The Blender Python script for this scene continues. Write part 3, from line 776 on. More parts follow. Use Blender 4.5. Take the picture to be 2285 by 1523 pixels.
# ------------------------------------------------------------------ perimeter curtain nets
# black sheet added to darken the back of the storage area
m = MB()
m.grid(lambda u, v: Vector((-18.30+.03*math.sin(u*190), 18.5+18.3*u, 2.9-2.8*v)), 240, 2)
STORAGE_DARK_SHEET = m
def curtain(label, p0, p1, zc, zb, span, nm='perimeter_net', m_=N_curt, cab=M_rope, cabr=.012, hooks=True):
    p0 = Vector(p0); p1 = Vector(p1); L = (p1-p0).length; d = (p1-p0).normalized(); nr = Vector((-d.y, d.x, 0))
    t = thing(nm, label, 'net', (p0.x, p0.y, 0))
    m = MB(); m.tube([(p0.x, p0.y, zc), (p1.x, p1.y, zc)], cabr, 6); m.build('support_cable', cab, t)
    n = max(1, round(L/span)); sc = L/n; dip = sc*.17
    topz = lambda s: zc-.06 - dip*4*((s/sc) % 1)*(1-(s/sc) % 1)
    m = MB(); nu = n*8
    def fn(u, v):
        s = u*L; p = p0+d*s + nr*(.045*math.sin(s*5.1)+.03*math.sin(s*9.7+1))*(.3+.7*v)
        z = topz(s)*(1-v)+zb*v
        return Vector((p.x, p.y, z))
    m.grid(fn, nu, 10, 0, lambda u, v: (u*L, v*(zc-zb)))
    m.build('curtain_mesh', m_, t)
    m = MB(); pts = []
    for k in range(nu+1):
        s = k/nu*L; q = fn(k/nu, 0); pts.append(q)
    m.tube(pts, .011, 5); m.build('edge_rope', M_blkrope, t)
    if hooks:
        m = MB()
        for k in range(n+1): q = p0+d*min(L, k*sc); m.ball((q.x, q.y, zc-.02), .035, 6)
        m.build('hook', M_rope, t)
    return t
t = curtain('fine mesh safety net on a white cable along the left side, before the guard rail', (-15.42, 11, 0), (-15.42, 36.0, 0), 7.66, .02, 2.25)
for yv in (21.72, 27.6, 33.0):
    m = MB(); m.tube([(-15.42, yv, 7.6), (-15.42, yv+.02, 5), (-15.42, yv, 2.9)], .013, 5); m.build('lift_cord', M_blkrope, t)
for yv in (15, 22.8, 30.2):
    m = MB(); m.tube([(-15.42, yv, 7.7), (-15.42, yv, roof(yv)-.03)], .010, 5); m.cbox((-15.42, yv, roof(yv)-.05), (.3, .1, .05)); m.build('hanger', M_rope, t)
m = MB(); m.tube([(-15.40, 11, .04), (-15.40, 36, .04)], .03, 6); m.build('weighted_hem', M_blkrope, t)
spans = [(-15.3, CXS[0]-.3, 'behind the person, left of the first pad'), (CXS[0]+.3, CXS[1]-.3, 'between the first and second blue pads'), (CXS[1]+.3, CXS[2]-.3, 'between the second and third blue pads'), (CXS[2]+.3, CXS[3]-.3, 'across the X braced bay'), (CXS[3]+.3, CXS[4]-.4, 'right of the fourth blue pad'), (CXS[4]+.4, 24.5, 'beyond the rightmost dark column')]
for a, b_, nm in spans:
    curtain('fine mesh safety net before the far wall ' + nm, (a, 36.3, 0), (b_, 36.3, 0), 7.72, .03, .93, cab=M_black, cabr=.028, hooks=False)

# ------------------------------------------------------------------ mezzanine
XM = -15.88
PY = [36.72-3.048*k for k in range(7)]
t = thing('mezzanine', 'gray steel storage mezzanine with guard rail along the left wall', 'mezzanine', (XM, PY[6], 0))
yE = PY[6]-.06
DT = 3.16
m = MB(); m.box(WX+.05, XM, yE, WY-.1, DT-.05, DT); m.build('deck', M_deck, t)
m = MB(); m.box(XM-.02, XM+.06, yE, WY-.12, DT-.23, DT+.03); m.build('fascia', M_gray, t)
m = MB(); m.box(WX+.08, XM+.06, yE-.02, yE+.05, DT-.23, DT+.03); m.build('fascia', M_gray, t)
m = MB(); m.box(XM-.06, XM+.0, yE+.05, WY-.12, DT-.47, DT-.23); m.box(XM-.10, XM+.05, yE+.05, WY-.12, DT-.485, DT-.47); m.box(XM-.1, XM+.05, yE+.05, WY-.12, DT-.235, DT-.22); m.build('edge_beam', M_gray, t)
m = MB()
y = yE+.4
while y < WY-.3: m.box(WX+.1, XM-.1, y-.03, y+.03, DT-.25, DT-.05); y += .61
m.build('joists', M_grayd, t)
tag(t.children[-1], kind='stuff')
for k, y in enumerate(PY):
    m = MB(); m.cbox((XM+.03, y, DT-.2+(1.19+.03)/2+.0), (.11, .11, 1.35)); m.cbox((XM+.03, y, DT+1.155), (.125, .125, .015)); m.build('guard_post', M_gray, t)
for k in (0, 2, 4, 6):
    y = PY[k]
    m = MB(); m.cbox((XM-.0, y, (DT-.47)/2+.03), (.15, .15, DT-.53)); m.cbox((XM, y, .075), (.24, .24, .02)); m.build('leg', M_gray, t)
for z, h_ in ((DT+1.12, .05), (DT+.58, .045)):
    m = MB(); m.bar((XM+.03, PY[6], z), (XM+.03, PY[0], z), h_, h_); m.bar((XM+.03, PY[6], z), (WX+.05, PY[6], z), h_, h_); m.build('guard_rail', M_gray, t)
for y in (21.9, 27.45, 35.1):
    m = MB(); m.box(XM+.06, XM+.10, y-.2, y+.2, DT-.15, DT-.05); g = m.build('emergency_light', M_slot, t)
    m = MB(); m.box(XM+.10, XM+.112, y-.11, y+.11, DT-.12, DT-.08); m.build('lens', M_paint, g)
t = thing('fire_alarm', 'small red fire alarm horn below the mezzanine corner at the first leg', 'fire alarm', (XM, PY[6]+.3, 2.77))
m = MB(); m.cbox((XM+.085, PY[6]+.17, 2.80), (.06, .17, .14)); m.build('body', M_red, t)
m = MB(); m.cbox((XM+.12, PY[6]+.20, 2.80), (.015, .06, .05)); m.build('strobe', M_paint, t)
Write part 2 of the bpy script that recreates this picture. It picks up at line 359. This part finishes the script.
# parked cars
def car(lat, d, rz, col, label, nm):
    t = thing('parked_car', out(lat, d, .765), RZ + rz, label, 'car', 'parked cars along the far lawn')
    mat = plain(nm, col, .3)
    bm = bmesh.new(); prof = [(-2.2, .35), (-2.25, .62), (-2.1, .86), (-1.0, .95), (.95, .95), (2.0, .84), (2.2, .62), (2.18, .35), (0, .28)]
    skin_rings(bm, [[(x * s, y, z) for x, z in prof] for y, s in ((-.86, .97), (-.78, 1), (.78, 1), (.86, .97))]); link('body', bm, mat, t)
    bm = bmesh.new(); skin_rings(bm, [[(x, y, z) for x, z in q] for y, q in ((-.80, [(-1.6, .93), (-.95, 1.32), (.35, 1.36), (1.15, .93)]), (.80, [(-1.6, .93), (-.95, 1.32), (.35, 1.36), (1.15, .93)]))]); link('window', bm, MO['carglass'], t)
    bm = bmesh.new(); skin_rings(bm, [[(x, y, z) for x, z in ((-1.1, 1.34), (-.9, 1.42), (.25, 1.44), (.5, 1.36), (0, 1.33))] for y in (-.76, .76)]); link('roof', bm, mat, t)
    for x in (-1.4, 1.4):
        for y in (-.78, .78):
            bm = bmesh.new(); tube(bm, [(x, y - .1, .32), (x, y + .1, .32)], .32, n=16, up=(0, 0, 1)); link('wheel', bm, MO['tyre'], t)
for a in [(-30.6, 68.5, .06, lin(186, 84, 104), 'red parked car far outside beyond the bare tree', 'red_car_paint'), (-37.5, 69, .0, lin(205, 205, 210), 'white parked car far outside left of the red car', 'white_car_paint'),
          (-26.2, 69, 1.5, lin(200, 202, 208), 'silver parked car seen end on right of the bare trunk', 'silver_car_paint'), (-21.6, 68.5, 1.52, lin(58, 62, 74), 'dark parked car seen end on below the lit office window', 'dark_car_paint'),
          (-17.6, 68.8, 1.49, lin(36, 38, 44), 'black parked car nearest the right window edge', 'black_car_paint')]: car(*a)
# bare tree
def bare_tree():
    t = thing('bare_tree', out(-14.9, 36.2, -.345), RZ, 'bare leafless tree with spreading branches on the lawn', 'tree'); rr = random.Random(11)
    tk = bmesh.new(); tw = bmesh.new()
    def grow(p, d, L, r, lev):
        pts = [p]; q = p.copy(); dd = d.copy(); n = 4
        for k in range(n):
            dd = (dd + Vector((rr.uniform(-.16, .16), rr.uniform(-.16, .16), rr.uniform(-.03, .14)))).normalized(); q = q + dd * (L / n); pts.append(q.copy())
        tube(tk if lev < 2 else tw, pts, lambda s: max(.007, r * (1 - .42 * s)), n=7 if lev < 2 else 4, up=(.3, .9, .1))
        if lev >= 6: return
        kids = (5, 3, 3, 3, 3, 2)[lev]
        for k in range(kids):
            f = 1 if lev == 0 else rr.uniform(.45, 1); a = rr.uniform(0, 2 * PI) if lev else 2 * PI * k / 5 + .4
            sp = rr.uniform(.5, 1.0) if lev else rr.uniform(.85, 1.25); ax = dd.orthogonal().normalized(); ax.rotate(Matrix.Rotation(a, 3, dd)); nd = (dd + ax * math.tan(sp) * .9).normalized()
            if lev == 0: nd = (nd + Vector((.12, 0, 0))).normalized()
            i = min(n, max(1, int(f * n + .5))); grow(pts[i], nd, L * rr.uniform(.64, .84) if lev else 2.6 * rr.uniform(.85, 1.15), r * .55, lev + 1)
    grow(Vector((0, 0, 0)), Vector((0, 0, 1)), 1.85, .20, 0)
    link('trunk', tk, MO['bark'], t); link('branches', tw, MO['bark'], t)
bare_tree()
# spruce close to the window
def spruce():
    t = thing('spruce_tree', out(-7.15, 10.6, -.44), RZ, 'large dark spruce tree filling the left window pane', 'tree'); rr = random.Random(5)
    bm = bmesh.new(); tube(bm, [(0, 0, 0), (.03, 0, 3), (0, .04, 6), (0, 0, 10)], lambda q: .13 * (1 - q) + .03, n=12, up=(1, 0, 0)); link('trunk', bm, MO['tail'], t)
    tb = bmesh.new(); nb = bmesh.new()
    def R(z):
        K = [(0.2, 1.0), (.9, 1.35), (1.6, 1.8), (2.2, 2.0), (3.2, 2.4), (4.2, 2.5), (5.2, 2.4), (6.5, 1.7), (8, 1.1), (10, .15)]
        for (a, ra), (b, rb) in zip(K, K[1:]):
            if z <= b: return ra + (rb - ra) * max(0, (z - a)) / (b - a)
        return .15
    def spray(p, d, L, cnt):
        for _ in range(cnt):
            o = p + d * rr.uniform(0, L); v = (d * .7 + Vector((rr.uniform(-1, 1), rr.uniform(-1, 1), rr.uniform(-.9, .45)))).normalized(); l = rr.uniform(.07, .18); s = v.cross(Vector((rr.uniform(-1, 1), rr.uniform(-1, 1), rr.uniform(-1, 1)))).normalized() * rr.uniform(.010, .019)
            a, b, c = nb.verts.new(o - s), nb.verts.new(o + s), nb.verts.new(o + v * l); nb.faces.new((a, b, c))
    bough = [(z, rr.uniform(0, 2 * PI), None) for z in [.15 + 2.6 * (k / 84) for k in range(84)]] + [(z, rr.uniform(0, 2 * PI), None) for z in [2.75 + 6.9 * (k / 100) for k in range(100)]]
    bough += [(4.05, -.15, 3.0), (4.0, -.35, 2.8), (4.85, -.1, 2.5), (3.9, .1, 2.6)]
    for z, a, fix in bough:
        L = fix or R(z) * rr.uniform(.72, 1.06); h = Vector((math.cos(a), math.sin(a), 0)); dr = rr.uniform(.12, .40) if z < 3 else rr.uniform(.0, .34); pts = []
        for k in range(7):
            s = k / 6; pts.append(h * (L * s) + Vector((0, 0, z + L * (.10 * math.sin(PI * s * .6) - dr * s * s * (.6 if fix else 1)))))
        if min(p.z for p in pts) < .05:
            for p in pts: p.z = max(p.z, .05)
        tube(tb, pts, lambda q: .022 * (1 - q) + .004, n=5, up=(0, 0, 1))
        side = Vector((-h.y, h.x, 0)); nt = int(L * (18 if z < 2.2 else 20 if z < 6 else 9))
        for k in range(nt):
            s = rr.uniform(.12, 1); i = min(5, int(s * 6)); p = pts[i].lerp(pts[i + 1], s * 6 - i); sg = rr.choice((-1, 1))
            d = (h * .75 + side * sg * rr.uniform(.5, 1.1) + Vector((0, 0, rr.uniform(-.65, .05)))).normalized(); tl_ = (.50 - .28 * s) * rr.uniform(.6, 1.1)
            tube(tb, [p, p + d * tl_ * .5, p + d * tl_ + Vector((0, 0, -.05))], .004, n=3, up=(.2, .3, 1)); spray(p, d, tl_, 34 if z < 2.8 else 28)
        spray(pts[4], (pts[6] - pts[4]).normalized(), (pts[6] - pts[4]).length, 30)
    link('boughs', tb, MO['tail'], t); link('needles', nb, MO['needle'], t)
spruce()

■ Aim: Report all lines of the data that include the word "this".

■ Solution below:
The Blender Python script for this scene continues. Write part 3, from line 776 on. More parts follow. Use Blender 4.5. Take the picture to be 2285 by 1523 pixels.
Write part 2 of the bpy script that recreates this picture. It picks up at line 359. This part finishes the script.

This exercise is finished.